O que chamamos de transtorno mental, na realidade, é uma ruptura da narração comum. Você se sente que se vai da coletividade e da espécie humana. Quando você tem um transtorno mental, sente como se um gigante te pegasse e arrancasse do mundo. Sente-se uma solidão colossal, que não se pode explicar ou entender. Te engana e te faz crer que isso que ninguém mais sente. Alguns especialistas dizem que o romance é um delírio controlado. Então, escrever um romance é sacar de si o seu mundo mais íntimo, tirar um pedaço mais profundo do coração. Quando se publica, há gente que vem e te diz: "Este mundo que você vê eu também vejo". "O que você sente eu também sinto." Isso te insere de volta na realidade.

TEM SIDO ASSIM A RECEPÇÃO DE EL PELIGRO DE ESTAR CUERDA?

Uma viagem alucinante! Não tive recepção igual com nenhum livro. Todo mundo vem e me conta suas histórias, que o livro lhes permitiu sentir-se menos solitárias, compreender que não são loucos, que deixaram de ter vergonha por coisas que andaram ocultando. Tenho chorado muito com as coisas que me contam. Tudo muito bonito e precioso.

VOCÊ TAMBÉM É UMA JORNALISTA RENOMADA, ATUANTE EM MAIS DE DUAS DÉCADAS. AGORA VIVEMOS UMA ERA DE INTELIGÊNCIA ARTIFICIAL, FAKE NEWS, CONCORRÊNCIA COM CRIADORES DE CONTEÚDOS NAS REDES SOCIAIS, ENTRE OUTROS FATORES. VOCÊ ACHA QUE VIVEMOS UM PERÍODO DESAFIADOR PARA O JORNALISMO?

Vivemos um momento desafiador não só para o jornalismo, mas em todos os aspectos da vida e da sociedade. O jornalismo passou por um período longo de travessia no deserto, de adequação às novas tecnologias e mudanças de mercado. Foi um dos setores mais afetados com a crise de 2008. De lá para cá, muitos jornais desapareceram. Os sites jornalísticos não podem se manter por meio da publicidade, o que não se sabia, pensava-se que podiam sobreviver assim, mas não funcionava. As pessoas não queriam pagar pelo digital, o que resultou em uma fase espantosa, muita gente foi demitida, muitos profissionais experientes foram despedidos, enquanto jornalistas inexperientes foram contratados no lugar por salários mais baixos. Revisores foram demitidos. Redações contando com menos gente, e esse pessoal tendo que fazer 27 mil coisas - digital, papel, não sei o que mais. 
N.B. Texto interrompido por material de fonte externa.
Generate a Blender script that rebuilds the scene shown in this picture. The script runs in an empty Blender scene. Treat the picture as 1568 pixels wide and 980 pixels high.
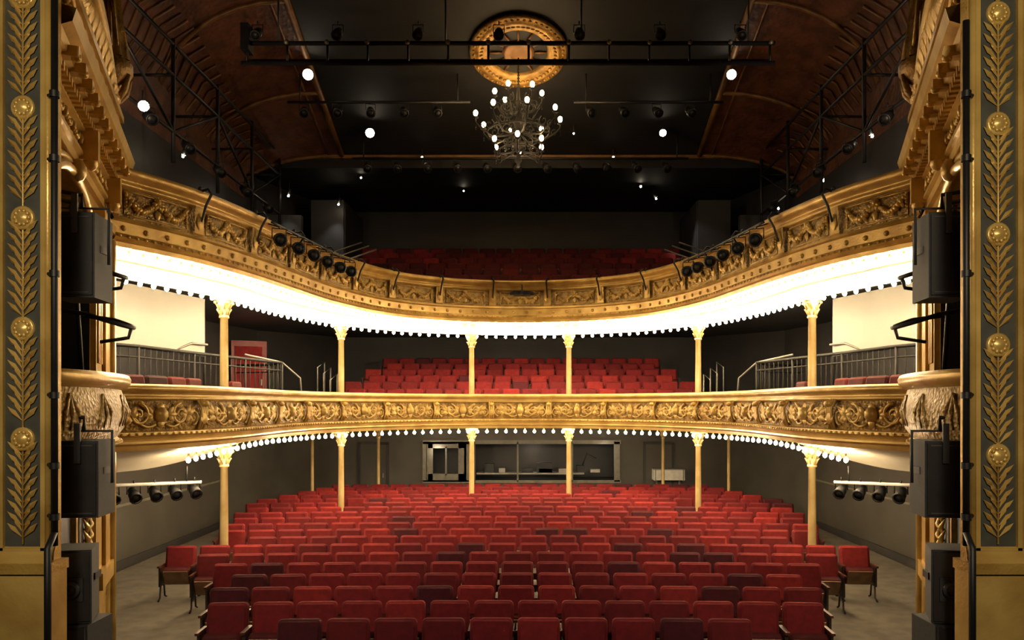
import bpy, math, random, bisect, bmesh
from mathutils import Vector, Matrix
random.seed(7)
sc = bpy.context.scene
EYE = 3.3
sc.view_settings.view_transform = 'Standard'
sc.view_settings.exposure = 0.0
# ------------------------------------------------------------------ materials
def mat(name, c1, c2=None, rough=0.5, metal=0.0, scale=6.0, bump=0.0, bscale=40.0, emit=None, es=0.0, vor=False):
    m = bpy.data.materials.new(name); m.use_nodes = True
    nt = m.node_tree; N = nt.nodes; L = nt.links
    b = N['Principled BSDF']
    b.inputs['Roughness'].default_value = rough
    b.inputs['Metallic'].default_value = metal
    tc = N.new('ShaderNodeTexCoord')
    if c2 is None: c2 = tuple(x*0.8 for x in c1)
    nz = N.new('ShaderNodeTexNoise'); nz.inputs['Scale'].default_value = scale; nz.inputs['Detail'].default_value = 2
    L.new(tc.outputs['Object'], nz.inputs['Vector'])
    cr = N.new('ShaderNodeValToRGB')
    cr.color_ramp.elements[0].position = 0.35; cr.color_ramp.elements[1].position = 0.65
    cr.color_ramp.elements[0].color = (*c2, 1); cr.color_ramp.elements[1].color = (*c1, 1)
    L.new(nz.outputs['Fac'], cr.inputs['Fac']); L.new(cr.outputs['Color'], b.inputs['Base Color'])
    if bump > 0:
        if vor:
            t = N.new('ShaderNodeTexVoronoi'); t.inputs['Scale'].default_value = bscale; out = t.outputs['Distance']
        else:
            t = N.new('ShaderNodeTexNoise'); t.inputs['Scale'].default_value = bscale; t.inputs['Detail'].default_value = 1; out = t.outputs['Fac']
        L.new(tc.outputs['Object'], t.inputs['Vector'])
        bp = N.new('ShaderNodeBump'); bp.inputs['Strength'].default_value = bump; bp.inputs['Distance'].default_value = 0.02
        L.new(out, bp.inputs['Height']); L.new(bp.outputs['Normal'], b.inputs['Normal'])
    if emit:
        b.inputs['Emission Color'].default_value = (*emit, 1); b.inputs['Emission Strength'].default_value = es
    return m
GOLD = mat('gold_paint', (0.60,0.385,0.10), (0.41,0.24,0.052), 0.36, 0.35, 3, 0.2, 45)
GOLDL = mat('gold_paint_light', (0.68,0.465,0.145), (0.50,0.31,0.085), 0.34, 0.3, 3, 0.12, 30)
GOLDD = mat('gold_antique', (0.42,0.245,0.06), (0.20,0.11,0.026), 0.42, 0.35, 5, 0.5, 30)
GOLDF = mat('gold_frieze_ground', (0.42,0.265,0.072), (0.19,0.11,0.027), 0.45, 0.3, 9, 0.6, 28, vor=True)
GOLDS = mat('gold_stipple', (0.44,0.29,0.09),(0.25,0.15,0.04),.45,.25,12,.7,26,vor=True)
COLC = mat('column_gold_cream', (0.68,0.50,0.23), (0.56,0.39,0.15), 0.38, 0.2, 4)
PANEL = mat('panel_ground', (0.065,0.068,0.055), (0.043,0.045,0.037), 0.6, 0, 5)
CREAM = mat('cream_plaster', (0.86,0.78,0.62), (0.80,0.71,0.54), 0.55, 0, 2)
CREAMD = mat('candle_cream', (0.30,0.22,0.12), None, 0.55, 0, 2)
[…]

Mas creio que essa crise está passando. As empresas de streaming, como Netflix e Spotify, começaram a acostumar as pessoas a pagarem por conteúdos, o que inclui jornais digitais. Muita gente também perdeu a cabeça pensando que as redes sociais poderiam funcionar como um jornalismo urbano, o que se confirmou como uma mentira. Se alguém te manda algum tuíte de uma manifestação em, por exemplo, Teerã, isso não é jornalismo, mas sim uma fonte primária. Esse tuíte pode ser verdadeiro ou não. Terá que passar pelas verificações de um repórter. O jornalismo segue sendo absolutamente necessário, ainda mais nesses tempos de fake news. O que se passa é que precisamos aprender a lidar com isso. Agora existe a possibilidade de elaborar uma imagem, por exemplo, de Joe Biden matando uma idosa. E, realmente, parece que é real. Temos de ensinar as pessoas a separar o que é real e o que é manipulado.
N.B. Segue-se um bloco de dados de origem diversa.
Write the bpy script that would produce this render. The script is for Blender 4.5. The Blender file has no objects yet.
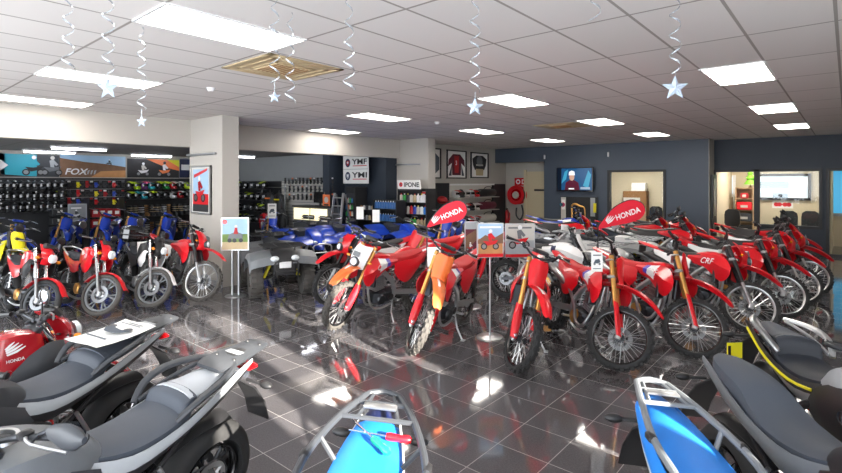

SENTE SAUDADES DE SEUS TEMPOS DE JORNALISTA?

Nenhuma. Nada. Sigo escrevendo artigos, mas não quero fazer nada além disso.

ESTÁ MAIS QUE BOM PARA QUEM, SEGUNDO SUAS PRÓPRIAS CONTAS, JÁ REALIZOU 2 MIL ENTREVISTAS...

Sim, é muito bonito ser jornalista. Me encantou, mas já faz muitos anos, prefiro fazer outras coisas.

EM A RIDÍCULA IDEIA DE NUNCA MAIS TE VER, VOCÊ COMENTA QUE A INFÂNCIA, A JUVENTUDE E A MATURIDADE DOS BIOGRAFADOS COSTUMAM OCUPAR UM ESPAÇO ENORME NO LIVROS. PORÉM, COMO VOCÊ ESCREVEU, CHEGA UM MOMENTO DA NARRATIVA QUE, DE REPENTE, TUDO PARECE SE ESVAZIAR, ACELERAR OU COMPRIMIR. VOCÊ OBSERVA QUE A MENOS QUE MORRAM JOVENS, QUANDO CHEGAM À VELHICE PARECE POUCO INTERESSANTE O QUE LHES ACONTECE. SENTE RECEIO QUE ISSO ACONTEÇA EM SUA BIOGRAFIA?

(Risos.) Não sinto nenhum receio assim. Para mim, não há posterioridade. Aliás, quase ninguém passa para a posterioridade. Eu espero uma velhice de muita vivacidade. Quero morrer estando muito viva. Essa é a minha maior aspiração no momento.